3) Lequel des deux a le plus de compléments naturels sur le terrain, qui conviennent à son jeu?

«Ah bien forcément Danel! On joue beaucoup plus facilement avec un Danel qu’avec un Gerson. C’est évident parce que c’est un 9 et demi, un animateur, et pas Gerson. Gerson, c’est un peu le fou du roi, qui va embêter la charnière, chercher la profondeur… Souvent, il n’y a que Gerson qui sache ce que Gerson va faire et parfois, on pourrait presque l’oublier, sur un terrain. Un Danel, pas possible. C’est un rôdeur, on est obligé de le rechercher.»

4) Les deux, associés, constituent-ils une paire de qualité internationale?

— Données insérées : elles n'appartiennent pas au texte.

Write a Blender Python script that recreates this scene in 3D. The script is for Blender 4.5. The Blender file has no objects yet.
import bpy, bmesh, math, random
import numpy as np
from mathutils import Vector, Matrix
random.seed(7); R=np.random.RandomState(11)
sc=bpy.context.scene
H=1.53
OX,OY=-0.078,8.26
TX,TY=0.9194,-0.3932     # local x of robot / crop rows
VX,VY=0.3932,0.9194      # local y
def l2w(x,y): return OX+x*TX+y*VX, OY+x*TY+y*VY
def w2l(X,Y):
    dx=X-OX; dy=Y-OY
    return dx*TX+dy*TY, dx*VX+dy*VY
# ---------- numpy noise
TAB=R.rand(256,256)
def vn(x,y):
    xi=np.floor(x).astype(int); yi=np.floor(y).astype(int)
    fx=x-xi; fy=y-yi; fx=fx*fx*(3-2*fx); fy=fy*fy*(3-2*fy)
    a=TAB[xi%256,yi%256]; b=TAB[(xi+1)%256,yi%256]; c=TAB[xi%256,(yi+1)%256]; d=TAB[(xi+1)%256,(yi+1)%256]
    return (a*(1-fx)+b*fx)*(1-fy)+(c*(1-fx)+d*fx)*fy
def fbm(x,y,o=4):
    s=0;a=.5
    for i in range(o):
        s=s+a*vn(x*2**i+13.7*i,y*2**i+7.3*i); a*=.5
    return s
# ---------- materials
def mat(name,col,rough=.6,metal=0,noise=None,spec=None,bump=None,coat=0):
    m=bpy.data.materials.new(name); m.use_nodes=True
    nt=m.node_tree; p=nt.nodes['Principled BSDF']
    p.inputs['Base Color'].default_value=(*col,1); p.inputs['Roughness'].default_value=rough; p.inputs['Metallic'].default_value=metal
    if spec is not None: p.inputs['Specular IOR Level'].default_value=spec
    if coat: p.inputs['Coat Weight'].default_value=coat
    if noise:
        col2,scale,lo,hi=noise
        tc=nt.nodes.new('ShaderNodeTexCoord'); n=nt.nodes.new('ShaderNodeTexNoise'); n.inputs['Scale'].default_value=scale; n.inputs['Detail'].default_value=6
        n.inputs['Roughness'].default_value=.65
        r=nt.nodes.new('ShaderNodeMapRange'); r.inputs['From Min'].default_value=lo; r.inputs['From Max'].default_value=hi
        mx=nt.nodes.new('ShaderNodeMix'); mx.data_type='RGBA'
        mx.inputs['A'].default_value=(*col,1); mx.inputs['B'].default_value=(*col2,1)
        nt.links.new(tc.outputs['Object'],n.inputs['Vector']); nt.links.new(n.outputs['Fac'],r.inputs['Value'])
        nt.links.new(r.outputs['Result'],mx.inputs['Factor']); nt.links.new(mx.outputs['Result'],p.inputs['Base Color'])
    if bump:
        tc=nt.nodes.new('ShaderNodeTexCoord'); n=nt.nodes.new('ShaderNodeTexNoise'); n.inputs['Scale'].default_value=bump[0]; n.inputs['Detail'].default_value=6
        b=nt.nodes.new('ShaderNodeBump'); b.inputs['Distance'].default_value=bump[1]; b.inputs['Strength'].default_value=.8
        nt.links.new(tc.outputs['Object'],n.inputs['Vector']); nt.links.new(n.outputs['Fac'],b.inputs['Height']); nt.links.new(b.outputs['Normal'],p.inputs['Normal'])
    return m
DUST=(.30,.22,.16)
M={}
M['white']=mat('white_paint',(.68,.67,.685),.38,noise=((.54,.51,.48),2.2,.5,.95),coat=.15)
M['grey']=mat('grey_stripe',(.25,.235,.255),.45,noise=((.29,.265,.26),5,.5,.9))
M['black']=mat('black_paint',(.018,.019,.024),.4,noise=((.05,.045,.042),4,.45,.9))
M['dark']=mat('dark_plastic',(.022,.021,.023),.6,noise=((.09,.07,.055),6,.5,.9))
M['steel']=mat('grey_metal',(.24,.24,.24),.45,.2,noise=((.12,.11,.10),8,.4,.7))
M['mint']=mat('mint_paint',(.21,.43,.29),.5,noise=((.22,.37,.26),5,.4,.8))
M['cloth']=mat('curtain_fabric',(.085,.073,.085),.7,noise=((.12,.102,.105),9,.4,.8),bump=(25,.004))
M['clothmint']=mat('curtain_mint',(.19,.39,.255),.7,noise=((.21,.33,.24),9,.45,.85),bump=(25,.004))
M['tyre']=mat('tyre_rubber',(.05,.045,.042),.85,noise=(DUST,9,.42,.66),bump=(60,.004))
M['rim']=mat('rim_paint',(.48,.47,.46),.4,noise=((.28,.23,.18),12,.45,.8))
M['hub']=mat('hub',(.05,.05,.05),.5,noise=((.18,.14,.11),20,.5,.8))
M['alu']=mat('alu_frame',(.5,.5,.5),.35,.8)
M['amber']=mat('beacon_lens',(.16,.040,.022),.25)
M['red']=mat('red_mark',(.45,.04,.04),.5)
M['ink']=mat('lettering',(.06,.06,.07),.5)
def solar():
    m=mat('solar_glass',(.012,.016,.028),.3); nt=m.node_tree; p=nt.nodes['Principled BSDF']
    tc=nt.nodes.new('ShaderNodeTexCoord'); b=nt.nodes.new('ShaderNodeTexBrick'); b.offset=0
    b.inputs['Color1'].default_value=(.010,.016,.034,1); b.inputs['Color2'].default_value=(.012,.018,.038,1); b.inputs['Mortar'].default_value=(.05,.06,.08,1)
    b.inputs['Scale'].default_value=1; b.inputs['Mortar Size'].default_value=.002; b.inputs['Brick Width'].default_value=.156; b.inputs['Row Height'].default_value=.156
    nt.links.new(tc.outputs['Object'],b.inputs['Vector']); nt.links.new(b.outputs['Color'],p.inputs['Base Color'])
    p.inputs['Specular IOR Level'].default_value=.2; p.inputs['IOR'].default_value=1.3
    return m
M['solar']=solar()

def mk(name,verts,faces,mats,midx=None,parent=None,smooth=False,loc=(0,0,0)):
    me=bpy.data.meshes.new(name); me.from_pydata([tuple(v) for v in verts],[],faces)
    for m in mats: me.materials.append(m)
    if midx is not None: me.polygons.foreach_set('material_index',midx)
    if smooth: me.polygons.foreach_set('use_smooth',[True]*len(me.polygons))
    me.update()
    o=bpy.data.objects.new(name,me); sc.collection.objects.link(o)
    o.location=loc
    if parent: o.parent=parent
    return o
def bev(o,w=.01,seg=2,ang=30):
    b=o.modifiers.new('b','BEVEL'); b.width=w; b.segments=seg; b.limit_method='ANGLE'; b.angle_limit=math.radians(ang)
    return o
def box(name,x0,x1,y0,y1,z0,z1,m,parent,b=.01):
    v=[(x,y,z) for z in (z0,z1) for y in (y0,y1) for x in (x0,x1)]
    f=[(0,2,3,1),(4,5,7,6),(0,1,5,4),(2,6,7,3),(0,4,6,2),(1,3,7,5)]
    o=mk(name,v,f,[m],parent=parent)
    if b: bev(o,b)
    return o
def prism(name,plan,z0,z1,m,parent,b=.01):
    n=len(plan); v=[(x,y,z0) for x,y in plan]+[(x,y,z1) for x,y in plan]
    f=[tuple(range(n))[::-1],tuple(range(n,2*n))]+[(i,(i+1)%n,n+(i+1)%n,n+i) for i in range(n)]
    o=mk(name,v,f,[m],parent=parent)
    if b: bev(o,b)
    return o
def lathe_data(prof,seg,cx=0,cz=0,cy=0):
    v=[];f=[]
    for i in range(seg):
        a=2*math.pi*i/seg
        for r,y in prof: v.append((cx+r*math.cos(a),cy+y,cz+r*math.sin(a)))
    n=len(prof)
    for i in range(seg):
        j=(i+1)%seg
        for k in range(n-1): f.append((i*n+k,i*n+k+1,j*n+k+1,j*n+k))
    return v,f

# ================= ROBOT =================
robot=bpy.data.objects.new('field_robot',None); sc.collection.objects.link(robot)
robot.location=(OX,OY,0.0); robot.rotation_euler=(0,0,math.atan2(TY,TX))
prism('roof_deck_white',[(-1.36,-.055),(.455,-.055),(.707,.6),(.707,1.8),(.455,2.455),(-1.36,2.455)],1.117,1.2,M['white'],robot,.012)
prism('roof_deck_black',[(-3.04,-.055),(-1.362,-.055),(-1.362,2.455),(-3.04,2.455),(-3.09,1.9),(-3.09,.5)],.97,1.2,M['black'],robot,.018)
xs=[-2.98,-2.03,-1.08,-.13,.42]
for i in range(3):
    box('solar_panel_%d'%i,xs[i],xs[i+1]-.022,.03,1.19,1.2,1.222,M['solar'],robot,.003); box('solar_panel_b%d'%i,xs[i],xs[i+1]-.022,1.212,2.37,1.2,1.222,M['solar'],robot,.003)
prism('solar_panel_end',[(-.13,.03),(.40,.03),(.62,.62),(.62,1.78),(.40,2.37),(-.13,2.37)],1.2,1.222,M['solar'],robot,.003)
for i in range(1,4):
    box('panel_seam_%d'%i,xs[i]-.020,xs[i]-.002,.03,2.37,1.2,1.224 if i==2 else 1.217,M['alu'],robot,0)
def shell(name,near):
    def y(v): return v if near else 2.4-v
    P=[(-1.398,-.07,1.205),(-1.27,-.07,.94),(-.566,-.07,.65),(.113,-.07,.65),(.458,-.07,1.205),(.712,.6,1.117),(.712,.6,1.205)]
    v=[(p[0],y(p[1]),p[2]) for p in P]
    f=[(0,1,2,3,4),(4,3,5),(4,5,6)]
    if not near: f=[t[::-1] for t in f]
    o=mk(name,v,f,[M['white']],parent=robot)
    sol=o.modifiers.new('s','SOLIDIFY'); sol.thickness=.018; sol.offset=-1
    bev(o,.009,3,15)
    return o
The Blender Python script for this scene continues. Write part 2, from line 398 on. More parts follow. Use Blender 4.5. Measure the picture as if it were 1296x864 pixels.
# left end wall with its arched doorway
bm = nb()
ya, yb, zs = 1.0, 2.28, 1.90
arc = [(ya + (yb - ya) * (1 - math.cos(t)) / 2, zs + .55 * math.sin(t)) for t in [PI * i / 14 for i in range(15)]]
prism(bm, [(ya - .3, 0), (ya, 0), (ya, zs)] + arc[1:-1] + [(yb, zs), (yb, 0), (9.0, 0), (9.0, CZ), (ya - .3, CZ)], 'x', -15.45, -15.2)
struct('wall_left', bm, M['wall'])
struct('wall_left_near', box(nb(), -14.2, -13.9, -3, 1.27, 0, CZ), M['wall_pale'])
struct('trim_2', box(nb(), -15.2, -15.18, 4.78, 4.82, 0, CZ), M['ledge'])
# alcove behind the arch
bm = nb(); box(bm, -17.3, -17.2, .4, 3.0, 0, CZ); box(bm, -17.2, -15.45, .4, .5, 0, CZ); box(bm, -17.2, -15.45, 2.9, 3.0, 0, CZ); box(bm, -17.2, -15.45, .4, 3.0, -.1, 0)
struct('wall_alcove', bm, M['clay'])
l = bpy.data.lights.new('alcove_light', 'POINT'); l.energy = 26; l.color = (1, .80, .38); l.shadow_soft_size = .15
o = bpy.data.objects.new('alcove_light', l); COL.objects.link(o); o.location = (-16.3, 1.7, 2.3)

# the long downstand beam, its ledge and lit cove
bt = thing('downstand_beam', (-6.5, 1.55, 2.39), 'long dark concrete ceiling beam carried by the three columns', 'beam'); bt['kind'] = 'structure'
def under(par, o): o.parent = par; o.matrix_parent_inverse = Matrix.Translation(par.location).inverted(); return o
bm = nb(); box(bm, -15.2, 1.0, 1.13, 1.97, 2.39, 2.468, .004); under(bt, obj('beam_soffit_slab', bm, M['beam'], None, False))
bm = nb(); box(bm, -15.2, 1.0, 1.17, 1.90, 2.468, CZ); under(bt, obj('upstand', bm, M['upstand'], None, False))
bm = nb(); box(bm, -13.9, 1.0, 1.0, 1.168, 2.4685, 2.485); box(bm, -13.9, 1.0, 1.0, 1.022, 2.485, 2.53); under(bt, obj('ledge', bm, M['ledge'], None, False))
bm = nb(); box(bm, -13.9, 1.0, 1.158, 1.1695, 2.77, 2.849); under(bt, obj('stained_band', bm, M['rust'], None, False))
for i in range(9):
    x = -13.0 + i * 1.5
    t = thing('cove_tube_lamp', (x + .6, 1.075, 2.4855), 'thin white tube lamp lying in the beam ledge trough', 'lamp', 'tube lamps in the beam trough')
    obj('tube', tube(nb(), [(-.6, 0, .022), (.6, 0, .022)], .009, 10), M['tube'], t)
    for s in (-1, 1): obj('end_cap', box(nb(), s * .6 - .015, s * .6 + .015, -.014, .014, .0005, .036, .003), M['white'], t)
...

«Eh bien… aucun des deux ne fait partie d’un club de haut standing. Je dirais que le plus important les concernant, c’est plus la façon dont ils animent ensemble l’attaque. Parce qu’Yvandro Borges est en train d’arriver sur le devant de la scène et ce n’est plus un poulet de deux semaines comme il l’était il y a un an et demi. Là, à Mönchengladbach, il fait du muscle et commence à prendre de la place. Pour lui, il n’est plus trop tôt. Ça y est, il est temps. Mais revenons à cette idée d’animation : entre Gerson et Danel, aucun des deux ne peut faire de différence à lui tout seul. Mais ce sont leurs permutations incessantes qui peuvent rendre fous n’importe quels défenseurs. Et même de nations de très haut standing. Parce qu’aucun défenseur n’aime les permutations. L’enjeu, pour eux, il est là. Et pour ça, ils ont du talent.»

5) Sont-ils meilleurs qu’Aurélien Joachim, recordman du pays à l’international avec 14 buts?

«Je dirais qu’ils sont plus complets. En tout cas du point de vue du talent pur. Quand Joachim est passé pro, je l’ai vu faire quelques matches tout bonnement énormissimes où sa puissance était telle qu’il pouvait faire peur à n’importe quel défenseur. Et lui était capable de jouer tout seul en pointe. Mais il n’a jamais eu la finesse technique d’un Danel, par exemple.»